NEW YORK, January 2, 2026, 10:18 ET — Regular session
- Micron shares rose about 8% in early regular trading, outpacing the broader semiconductor sector.
- A renewed focus on AI-driven memory shortages and the high-bandwidth memory (HBM) race is back in play.
- Investors are watching next week’s U.S. jobs and inflation data for rate signals that can swing tech multiples.
Micron Technology Inc (MU.O) shares rose about 8% on Friday morning, leading U.S. memory and storage names higher in the first regular session of 2026. The stock was up $22.92 at $308.33 by 10:02 a.m. ET, after trading between $292.68 and $308.33.
The move comes as investors refocus on a tightening supply picture for memory chips, driven by heavy demand from AI infrastructure. IDC projected a 2026 contraction of up to 5.2% in smartphones and up to 8.9% in PCs in a pessimistic scenario as memory costs rise, Business Insider reported. Business Insider
Macro catalysts are also piling up after the S&P 500 finished 2025 up more than 16%, Reuters reported. The U.S. jobs report is due Jan. 9 and CPI on Jan. 13, and investors are also watching for a Supreme Court decision on President Donald Trump’s tariffs and his choice of a new Fed chair; “The market is looking for direction,” said Matthew Maley, chief market strategist at Miller Tabak. Reuters
Micron outpaced the iShares Semiconductor ETF, up about 4.7%, while the Nasdaq-100 tracking Invesco QQQ added 1.2% and the SPDR S&P 500 ETF gained 0.7%. Nvidia rose about 3%.
The competition for high-end AI memory stayed in focus after Samsung Electronics’ chip chief said customers had praised its next-generation HBM4 chips, while SK Hynix’s CEO warned that competition was intensifying as AI demand becomes a given, Reuters reported. Counterpoint Research put SK Hynix’s share of the HBM market at 53% in the third quarter of 2025, followed by Samsung at 35% and Micron at 11%. Reuters
HBM, short for high-bandwidth memory, is a stacked form of DRAM that sits close to processors and moves data faster than conventional memory. It is used in advanced AI accelerators alongside GPUs, and shortages can ripple through the broader DRAM and NAND markets.
Micron and peers were among the market’s biggest winners last year: Reuters reported on Dec. 31 that storage-chip makers such as Micron, Western Digital and Seagate more than tripled in value in 2025. Western Digital was up about 6.6% on Friday morning and Seagate added 4.4%. Reuters
Micron’s own outlook has also fed the rally. In mid-December, the company forecast quarterly revenue and profit above Wall Street estimates on AI-driven demand and said it planned to lift 2026 capital spending to expand output. Reuters
Investors are now trying to gauge how long the current memory upcycle lasts. The industry has a history of sharp swings, and aggressive capacity additions can pressure pricing when supply catches up.

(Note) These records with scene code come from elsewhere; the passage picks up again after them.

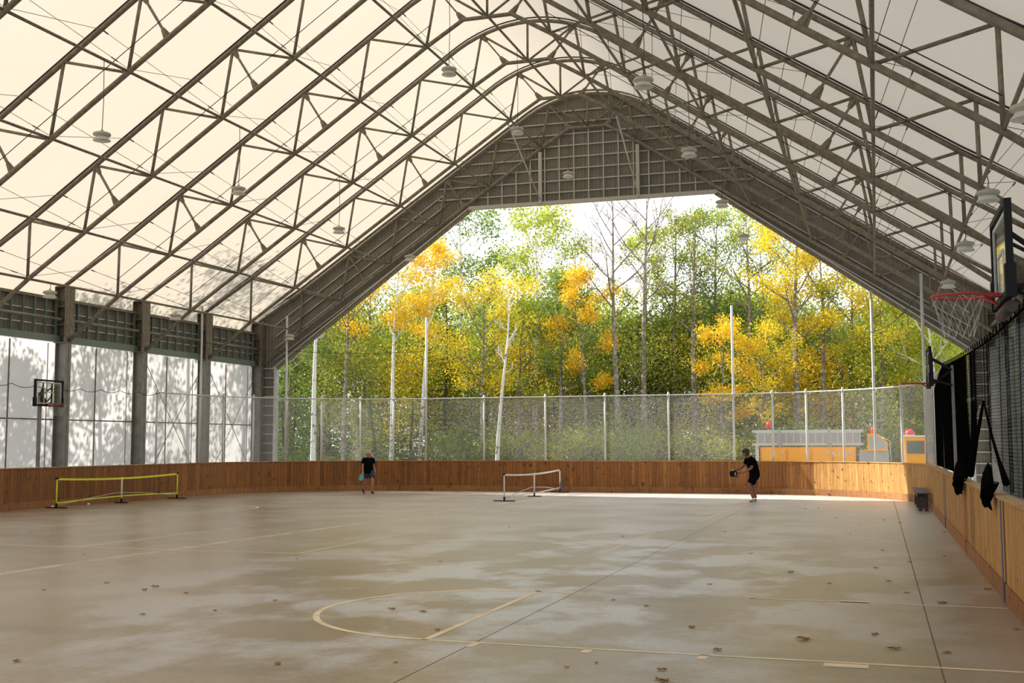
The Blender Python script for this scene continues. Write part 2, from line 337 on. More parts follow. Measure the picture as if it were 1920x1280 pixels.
def bpath(off, near=YN, step=.14):
    r = BR+off; L = []
    def seg(a, b):
        n = max(1, int(math.dist(a, b)/step)); L.extend([(a[0]+(b[0]-a[0])*i/n, a[1]+(b[1]-a[1])*i/n) for i in range(n)])
    def arc(cx, cy, a0, a1):
        n = max(1, int(r*abs(a1-a0)/step)); L.extend([(cx+r*math.cos(a0+(a1-a0)*i/n), cy+r*math.sin(a0+(a1-a0)*i/n)) for i in range(n)])
    seg((BX1+off, near), (BX1+off, BY-BR)); arc(BX1-BR, BY-BR, 0, PI/2); seg((BX1-BR, BY+off), (BX0+BR, BY+off)); arc(BX0+BR, BY-BR, PI/2, PI); seg((BX0-off, BY-BR), (BX0-off, near)); L.append((BX0-off, near))
    return L
# ------------------------------------------------------------------ setting: ground, floor
MB().box((-10, 62, -.8), (240, 240, .5)).build('ground', M['ground'])['kind'] = 'structure'
fl = MB().box((-10.6, 18.2, -.3), (29.6, 56, .6)).build('floor', M['floor']); fl['kind'] = 'structure'
ORI['floor'] = Vector((0, 0, 0))
def strip(pts, w_, z=.002):
    mb = MB(); n = len(pts); V = []
    for i, p in enumerate(pts):
        a = Vector((*pts[max(i-1, 0)], 0)); b = Vector((*pts[min(i+1, n-1)], 0)); d = (b-a).normalized(); q = Vector((-d.y, d.x, 0))*w_/2; c = Vector((*p, z))
        V += [c-q, c+q]
    return mb.add(V, [(2*i, 2*i+1, 2*i+3, 2*i+2) for i in range(n-1)])
def line(pts, w_=.055, m='paint', z=.002, name='painted_line'): return strip(pts, w_, z).build(name, M[m], fl)
line([(-4.42, 10.87), (1.40, 10.80)], .06)
c0 = (-4.40, 12.86); rr_ = 1.96
line([(c0[0]+rr_*math.cos(a), c0[1]+rr_*math.sin(a)) for a in [PI*1.5-i*PI*1.12/40 for i in range(41)]], .075)
line([(-4.37, 10.87), (-4.35, 14.9)], .075)
for x in (-3.81, -2.67, -1.58): line([(x, 10.62), (x, 10.84)], .09)
line([(-.51, 10.68), (-.13, 10.68)], .17); line([(-1.6, 14.92), (1.40, 14.83)], .05); line([(-.50, 14.93), (-.15, 14.92)], .14); line([(-1.62, 14.95), (-1.52, 14.95)], .16)
line([(-16.6, 18.72), (-7.6, 18.72)], .055); line([(-9.98, 18.72), (-9.85, 25.2)], .06); line([(-14.7, 18.75), (-14.4, 25)], .055)
line([(-4.72, 20.6), (-4.71, 25.2)], .05); line([(-4.29, 28.8), (-4.23, 32.5)], .05); line([(-4.52, 37.3), (-4.54, 42.3)], .05)
line([(-20.2+2.0*math.cos(a), 31.0+2.0*math.sin(a)) for a in [PI*.5-i*PI/30 for i in range(31)]], .06)
line([(-22.5, 33), (-20.2, 33)], .05)
line([(-4.6+1.9*math.cos(a), 30.5+1.9*math.sin(a)) for a in [PI*.65+i*PI*.7/30 for i in range(31)]], .05)
line([(.47, YN), (.47, 41.6)], .015, 'joint', .001, 'floor_joint'); line([(-3.84, YN), (-3.84, 44.9)], .011, 'joint', .001, 'floor_joint')
line([(-13.2, 8), (-12.83, 14.5), (-11.95, 32.4), (-11.5, 40)], .26, 'band', .001)
# ------------------------------------------------------------------ ceiling fabric
prof = [(-15.10, 6.72), (-14.95, 7.06)]
xs = [-14.6+.365*i for i in range(81)]
prof += [(x, ztop(x)+.17) for x in xs if abs(x) < 14.65]
prof += [(14.95, 7.06), (15.10, 6.72)]
ys = list(np.arange(YG+.40, YN-.2, -BAY/4)); V = []; Fc = []
for j, y in enumerate(ys):
    for (x, z) in prof: V.append((XC+x, y, z))
n = len(prof)
Fc = [(j*n+i, j*n+i+1, (j+1)*n+i+1, (j+1)*n+i) for j in range(len(ys)-1) for i in range(n-1)]
MB().add(V, Fc, True).build('ceiling', M['roof'])['kind'] = 'structure'
# ------------------------------------------------------------------ trusses
def truss_at(k): return YG-k*BAY
def P3(x, z, y=0): return (XC+x, y, z)
tr0 = thing('roof_truss', 'truss', 'roof truss', (XC, 0, 0), 'steel roof trusses')
mb = MB(); out = [(-OE[0], OE[1])]+[(-x, z) for x, z in Oo[::-1]]+arc_pts()[1:-1]+Oo+[OE]
out = [(-OE[0], OE[1])]+[(x, ztop(x)) for x in [-12.6+.35*i for i in range(73)] if abs(x) < 12.7]+[OE]
mb.tube([P3(x, z) for x, z in out], .066, 8).build('outer_chord', M['steel'], tr0)
MB().tube([P3(x, z+.125) for x, z in out], .024, 6).build('keder_rail', M['rail_dark'], tr0)
inn = [(-NE[0], NE[1])]+[(-x, z) for x, z in [Nn[i] for i in range(6, 0, -1)]]+[(-CC, ZP), (CC, ZP)]+[Nn[i] for i in range(1, 7)]+[NE]
MB().tube([P3(x, z) for x, z in inn], .066, 8).build('inner_chord', M['steel'], tr0)
MB().tube([P3(0, ZP), P3(0, ztop(0))], .04, 8).build('web_post', M['steel'], tr0)
def plate(mb, x, z, dx, dz, r=.13):
    L = math.hypot(dx, dz); dx, dz = dx/L, dz/L; px, pz = -dz, dx
    mb.prism([P3(x+px*.12, z+pz*.12, -.012), P3(x-px*.12, z-pz*.12, -.012), P3(x-px*.05+dx*.3, z-pz*.05+dz*.3, -.012), P3(x+px*.05+dx*.3, z+pz*.05+dz*.3, -.012)], (0, .024, 0))
for s in (-1, 1):
    for i in range(6):
        ox, oz = Oo[i]; oz = ztop(ox); nx, nz_ = Nn[i+1]
        MB().tube([P3(s*ox, oz), P3(s*nx, nz_)], .043, 8).build('web_post', M['steel'], tr0)
        fx, fz = (0, ZP) if i == 0 else Nn[i]
        MB().tube([P3(s*ox, oz), P3(s*fx, fz)], .038, 8).build('web_diagonal', M['steel'], tr0)
        if i % 2 == 0:
            gx, gz = (CC, ZP) if i == 0 else ((Nn[i][0]+Nn[i+1][0])/2, (Nn[i][1]+Nn[i+1][1])/2)
            m_ = MB().bar(P3(s*ox, oz), P3(s*gx, gz), .05, .07, (0, 1, 0))
            plate(m_, s*ox, oz, s*(gx-ox), gz-oz); plate(m_, s*gx, gz, s*(ox-gx), oz-gz); m_.build('gusset_strut', M['steel'], tr0)
    c_ = []
    for i in range(0, 6):
        ox, oz = Oo[i]; nx, nz_ = Nn[i+1]; t = .68; c_.append((s*(ox+(nx-ox)*t), oz+(nz_-oz)*t))
    MB().tube([P3(x, z, -.06) for x, z in c_], .011, 5).build('wiring_cable', M['rail_dark'], tr0)
trs = [tr0]
for k in range(1, NK): trs.append(copy_tree(tr0))
for k, t in enumerate(trs):
    t.location.y = truss_at(k)
    t['label'] = 'grey galvanised steel tube roof truss, ' + ('fixed against the far gable cladding' if k == 0 else ('last and nearest to the camera overhead' if k == NK-1 else first(k-1)+' one in front of the far gable truss'))
# ------------------------------------------------------------------ columns
def column_parts(s, t):
    X = XC+s*HW; xo = X+s*.42                      # inner face, outer face
    m = MB(); cx = X+s*.2
    m.box((X+s*.01, 0, 2.65), (.02, .26, 5.3)).box((xo, 0, 2.65), (.02, .26, 5.3)).box((cx, 0, 2.65), (.4, .014, 5.3)).box((cx, 0, .01), (.5, .4, .03))
    m.build('column_shaft', M['steel_col'], t)
    m = MB().box((X+s*.01, 0, 6.2), (.025, .46, 1.85)).box((xo, 0, 6.2), (.025, .46, 1.85)).box((cx, 0, 6.2), (.42, .02, 1.85))
    for z in (5.28, 5.85, 6.45, 7.12): m.box((cx, 0, z), (.43, .47, .03))
    m.build('column_head', M['steel'], t)
for s, nm in ((-1, 'left'), (1, 'right')):
    c0_ = thing('steel_column', 'c', 'column', (XC+s*HW, 0, 0), 'steel wall columns'); column_parts(s, c0_)
    cs = [c0_]+[copy_tree(c0_) for _ in range(NK)]
    for k, c in enumerate(cs):
        c.location.y = truss_at(k)
        c['label'] = 'grey steel wall column with stiffened head on the %s side, %s' % (nm, 'at the far gable corner' if k == 0 else first(k-1)+' one in front of the far corner')
# ------------------------------------------------------------------ purlins
for s, nm in ((-1, 'left'), (1, 'right'), (0, '')):
    for i in ([0] if s == 0 else range(1, 7)):
        x, z = (0, ZP) if s == 0 else (s*Nn[i][0], Nn[i][1])
        lb = 'long grey steel tube running under the ridge from truss to truss' if s == 0 else 'long grey steel purlin tube on the %s roof slope, %s line down from the ridge' % (nm, first(i-1))
        t = thing('roof_purlin', lb, 'roof purlin', (XC+x, YG, z), 'roof purlins')
        for k in range(NK-1):
            MB().tube([P3(x, z+.03, truss_at(k)-.07), P3(x, z+.03, truss_at(k+1)+.07)], .038, 8).build('purlin_tube', M['steel'], t)
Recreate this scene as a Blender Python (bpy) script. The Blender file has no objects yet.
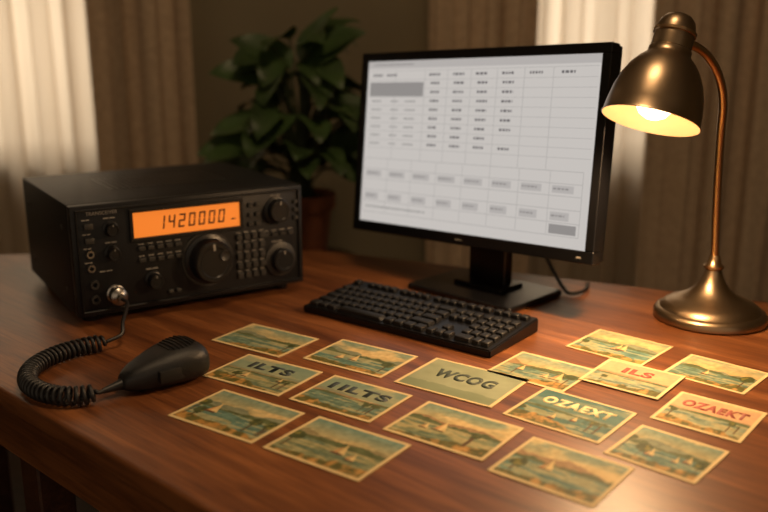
import bpy, bmesh, math, random
import numpy as np
from mathutils import Vector, Matrix, Euler

random.seed(7)
SC = bpy.context.scene
COL = SC.collection
DZ = 0.75
SC.view_settings.view_transform = 'Standard'

# ---------------------------------------------------------------- materials
def s2l(c):
    return tuple(((x / 12.92) if x <= 0.04045 else ((x + 0.055) / 1.055) ** 2.4) for x in c)

def mat(name, col, rough=0.5, metal=0.0, emit=None, estr=0.0, bump=0.0, bscale=200.0, var=0.0, spec=0.5, coat=0.0):
    m = bpy.data.materials.new(name)
    m.use_nodes = True
    nt = m.node_tree
    b = nt.nodes["Principled BSDF"]
    b.inputs["Base Color"].default_value = (*col, 1)
    b.inputs["Roughness"].default_value = rough
    b.inputs["Metallic"].default_value = metal
    b.inputs["Specular IOR Level"].default_value = spec
    b.inputs["Coat Weight"].default_value = coat
    if emit:
        b.inputs["Emission Color"].default_value = (*emit, 1)
        b.inputs["Emission Strength"].default_value = estr
    if bump or var:
        tc = nt.nodes.new("ShaderNodeTexCoord")
        n = nt.nodes.new("ShaderNodeTexNoise")
        n.inputs["Scale"].default_value = bscale
        n.inputs["Detail"].default_value = 3
        nt.links.new(tc.outputs["Object"], n.inputs["Vector"])
        if bump:
            bp = nt.nodes.new("ShaderNodeBump")
            bp.inputs["Strength"].default_value = bump
            bp.inputs["Distance"].default_value = 0.002
            nt.links.new(n.outputs["Fac"], bp.inputs["Height"])
            nt.links.new(bp.outputs["Normal"], b.inputs["Normal"])
        if var:
            r = nt.nodes.new("ShaderNodeValToRGB")
            r.color_ramp.elements[0].position = 0.3
            r.color_ramp.elements[1].position = 0.7
            r.color_ramp.elements[0].color = (*[c * (1 - var) for c in col], 1)
            r.color_ramp.elements[1].color = (*[min(1, c * (1 + var)) for c in col], 1)
            nt.links.new(n.outputs["Fac"], r.inputs["Fac"])
            nt.links.new(r.outputs["Color"], b.inputs["Base Color"])
    return m

def wood(name, c1, c2, c3, rot, rough=0.33):
    m = bpy.data.materials.new(name)
    m.use_nodes = True
    nt = m.node_tree
    L = nt.links.new
    b = nt.nodes["Principled BSDF"]
    tc = nt.nodes.new("ShaderNodeTexCoord")
    m0 = nt.nodes.new("ShaderNodeMapping")
    m0.inputs["Rotation"].default_value = (0, 0, math.radians(-rot))
    L(tc.outputs["Object"], m0.inputs["Vector"])
    mp = nt.nodes.new("ShaderNodeMapping")
    mp.inputs["Scale"].default_value = (1.8, 26, 26)
    L(m0.outputs["Vector"], mp.inputs["Vector"])
    n = nt.nodes.new("ShaderNodeTexNoise")
    n.inputs["Scale"].default_value = 1.0
    n.inputs["Detail"].default_value = 6
    n.inputs["Roughness"].default_value = 0.65
    n.inputs["Distortion"].default_value = 0.8
    L(mp.outputs["Vector"], n.inputs["Vector"])
    r = nt.nodes.new("ShaderNodeValToRGB")
    e = r.color_ramp.elements
    e[0].position = 0.32; e[0].color = (*c1, 1)
    e[1].position = 0.68; e[1].color = (*c3, 1)
    k = e.new(0.5); k.color = (*c2, 1)
    L(n.outputs["Fac"], r.inputs["Fac"])
    mp2 = nt.nodes.new("ShaderNodeMapping")
    mp2.inputs["Scale"].default_value = (12, 260, 200)
    L(m0.outputs["Vector"], mp2.inputs["Vector"])
    n2 = nt.nodes.new("ShaderNodeTexNoise")
    n2.inputs["Scale"].default_value = 1.0
    n2.inputs["Detail"].default_value = 2
    L(mp2.outputs["Vector"], n2.inputs["Vector"])
    r2 = nt.nodes.new("ShaderNodeValToRGB")
    r2.color_ramp.elements[0].position = 0.35
    r2.color_ramp.elements[0].color = (0.55, 0.5, 0.48, 1)
    r2.color_ramp.elements[1].position = 0.55
    r2.color_ramp.elements[1].color = (1, 1, 1, 1)
    L(n2.outputs["Fac"], r2.inputs["Fac"])
    mx = nt.nodes.new("ShaderNodeMix")
    mx.data_type = 'RGBA'; mx.blend_type = 'MULTIPLY'
    mx.inputs["Factor"].default_value = 0.8
    L(r.outputs["Color"], mx.inputs["A"]); L(r2.outputs["Color"], mx.inputs["B"])
    L(mx.outputs["Result"], b.inputs["Base Color"])
    b.inputs["Roughness"].default_value = rough
    bp = nt.nodes.new("ShaderNodeBump")
    bp.inputs["Strength"].default_value = 0.12
    bp.inputs["Distance"].default_value = 0.001
    L(n2.outputs["Fac"], bp.inputs["Height"])
    L(bp.outputs["Normal"], b.inputs["Normal"])
    return m

M_desk = wood("desk_wood", (0.088, 0.026, 0.008), (0.180, 0.060, 0.017), (0.30, 0.110, 0.034), -42, 0.42)
M_deskd = wood("desk_wood_dark", (0.03, 0.010, 0.005), (0.055, 0.018, 0.008), (0.08, 0.03, 0.012), -42, 0.45)
M_floor = wood("floor_wood", (0.02, 0.010, 0.006), (0.035, 0.018, 0.01), (0.05, 0.026, 0.014), 0, 0.5)
M_wall = mat("wall_paint", (0.21, 0.175, 0.11), 0.9, var=0.08, bscale=3)
M_ceil = mat("ceiling_paint", (0.5, 0.47, 0.42), 0.9)
M_trim = mat("trim_paint", (0.35, 0.31, 0.25), 0.6)
M_case = mat("radio_case", (0.006, 0.006, 0.007), 0.5, bump=0.2, bscale=900, spec=.3)
M_panel = mat("radio_panel", (0.007, 0.007, 0.008), 0.45, spec=.3)
M_knob = mat("knob_black", (0.006, 0.006, 0.007), 0.35, spec=.4)
M_btn = mat("button_grey", (0.022, 0.021, 0.020), 0.45)
M_silk = mat("silkscreen", (0.28, 0.26, 0.23), 0.6)
M_lcd = mat("display_backlight", (0.3, 0.08, 0.01), 0.4, emit=(1.0, 0.25, 0.03), estr=0.74)
M_seg = mat("display_segment", (0.03, 0.008, 0.002), 0.5)
M_chrome = mat("plug_metal", (0.42, 0.40, 0.38), 0.3, 1.0)
M_rub = mat("rubber_black", (0.009, 0.009, 0.010), 0.45)
M_mic = mat("mic_plastic", (0.009, 0.009, 0.010), 0.42, bump=0.3, bscale=700)
M_plast = mat("monitor_plastic", (0.005, 0.005, 0.006), 0.3, spec=.4)
M_key = mat("key_plastic", (0.008, 0.008, 0.009), 0.55, spec=.35)
M_kbody = mat("keyboard_body", (0.004, 0.004, 0.005), 0.4, spec=.35)
M_bronze = mat("lamp_bronze", (0.37, 0.265, 0.165), 0.34, 1.0, bump=0.05, bscale=60)
M_brass = mat("lamp_brass", (0.56, 0.37, 0.20), 0.3, 1.0)
M_inner = mat("lamp_reflector", (0.80, 0.56, 0.32), 0.5)
M_bulb = mat("bulb_glass", (1, 0.9, 0.7), 0.3, emit=(1.0, 0.74, 0.44), estr=5)
M_terra = mat("terracotta", (0.26, 0.085, 0.035), 0.8, var=0.15, bscale=20)
M_soil = mat("soil", (0.02, 0.013, 0.008), 0.95, bump=0.8, bscale=120)
M_leaf = mat("leaf_green", (0.034, 0.062, 0.018), 0.45, var=0.45, bscale=9, spec=.35)
M_stem = mat("stem_green", (0.03, 0.045, 0.015), 0.6)
M_drape = mat("drape_linen", (0.47, 0.345, 0.23), 0.9, var=0.12, bscale=60)
M_paperback = mat("card_paper", s2l((0.80, 0.72, 0.55)), 0.7)
M_inkd = mat("ink_dark", s2l((0.19, 0.23, 0.23)), 0.6)
M_inkc = mat("ink_cream", s2l((0.88, 0.81, 0.60)), 0.6)
M_inkr = mat("ink_red", s2l((0.60, 0.30, 0.24)), 0.6)
M_inkg = mat("ink_green", s2l((0.22, 0.26, 0.21)), 0.6)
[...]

For Micron, traders will watch for fresh signals that demand for premium memory stays ahead of supply and that long-term supply agreements are sticking. Any read-through from Samsung and SK Hynix on qualification timelines for next-generation HBM could also swing sentiment.
The near-term backdrop is also about rates. Semiconductor stocks often trade like growth names, meaning a surprise in inflation or a jump in bond yields can quickly cap rallies, even when AI hardware demand stays solid.
For now, Micron’s early-2026 pop underscores that investors are still paying for exposure to the AI buildout — and for companies that can supply the memory those systems need.